Jeff B. in the comments alerts us to a rather numbnutty discussion of blogs on Meet The Press; transcript here. The choicest moment is Roger Simon (not The Roger Simon, Our Roger Simon, the one who comes up first on Google, but the Other Roger Simon, the Dead Tree Roger Simon) insulting us all, which is to say the audience he wishes he had
More people probably read Instapundit than Roger Simon's blog. But Simon's readers on paper (US News and op-ed pages) far outnumber any blog's readership. So i don't think he is insulting readers "he wishes he had." A buzzmachine endorsement would create an increase in readership so tiny that no analyst could find it inside of the noise of real life data.
Joanne Jacobs left a comment that is kind of funny when you step back and think about it.
Your analysis of the banality of Wrong Roger's prose was priceless.
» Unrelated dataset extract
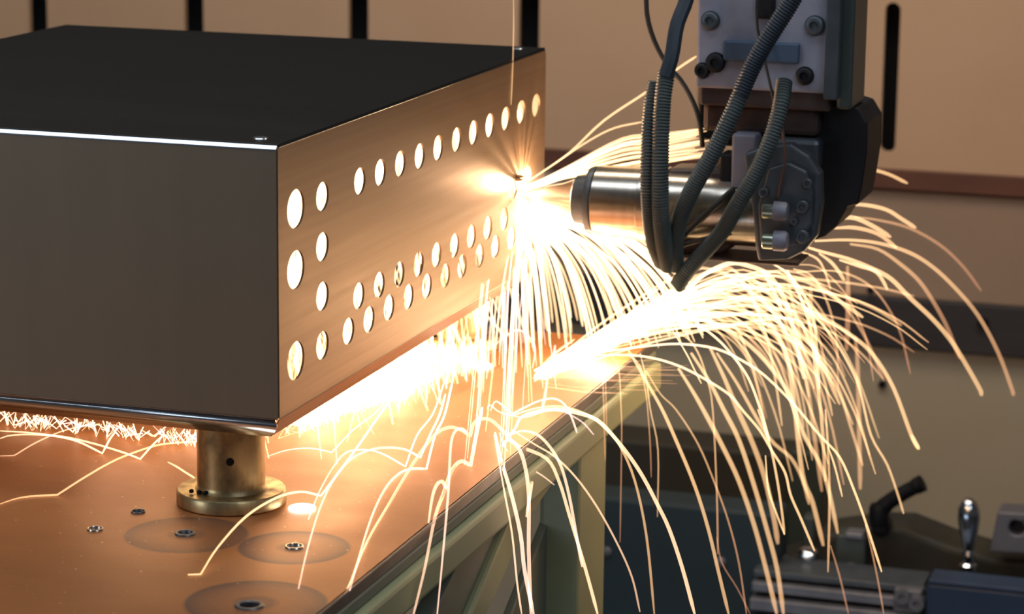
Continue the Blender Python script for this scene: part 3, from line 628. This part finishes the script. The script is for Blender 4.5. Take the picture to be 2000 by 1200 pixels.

I call it "Look, Ma, I'm writing!" writing. And I hate it. "Fine writing" is usually a substitute for reporting or thinking. If the columnist has something to say, he or she just says it without any blowing snow.
When I was a columnist, I worked hard to have something to say in every column. They cut down trees to make newsprint to put out newspapers. I owed it to the trees to make their sacrifice meaningful.
I agree that Simon's columns are often banal. But that is hardly a dimension where the (traffic weighted) blogosphere does better. And the typical big political blog is hardly a place where new ideas or critical thinking carry the day. I stopped reading Sullivan and Kaus etc. because i realized i knew what they were going to say about almost any issue before i read them.
A few days ago Kevin Holtsberry astutely summarized the prevailing realities of political blogging.
what I am considering giving up is the back and forth commentary, fisking, ranting, and what have you that occupies your typical blogger. I just find myself having less and less to say about current events. And it is largely frequent and heated discussions of current events that give the Blogosphere its traffic. A good example of what makes me tire of the whole thing is this Calpundit post on Brooks and the Neocons. It is not so much his post, although it is that too, but the comments that drive me to despair. To me these comments are a microcosm of the larger phenomenon: angry accusations, smarmy asides, bald assertions, and people talking past each other.
This isn't to say that all blogs are like this. (Check out my blogroll; all of those blogs are excluded from this indictment). But good blogs that don't play by the rules--who don't rant, who post on subjects not on the front page of today's newspaper-- those blogs are rare and have trouble drawing traffic.
UPDATE: Hell in the Handbasket has some spot-on comments.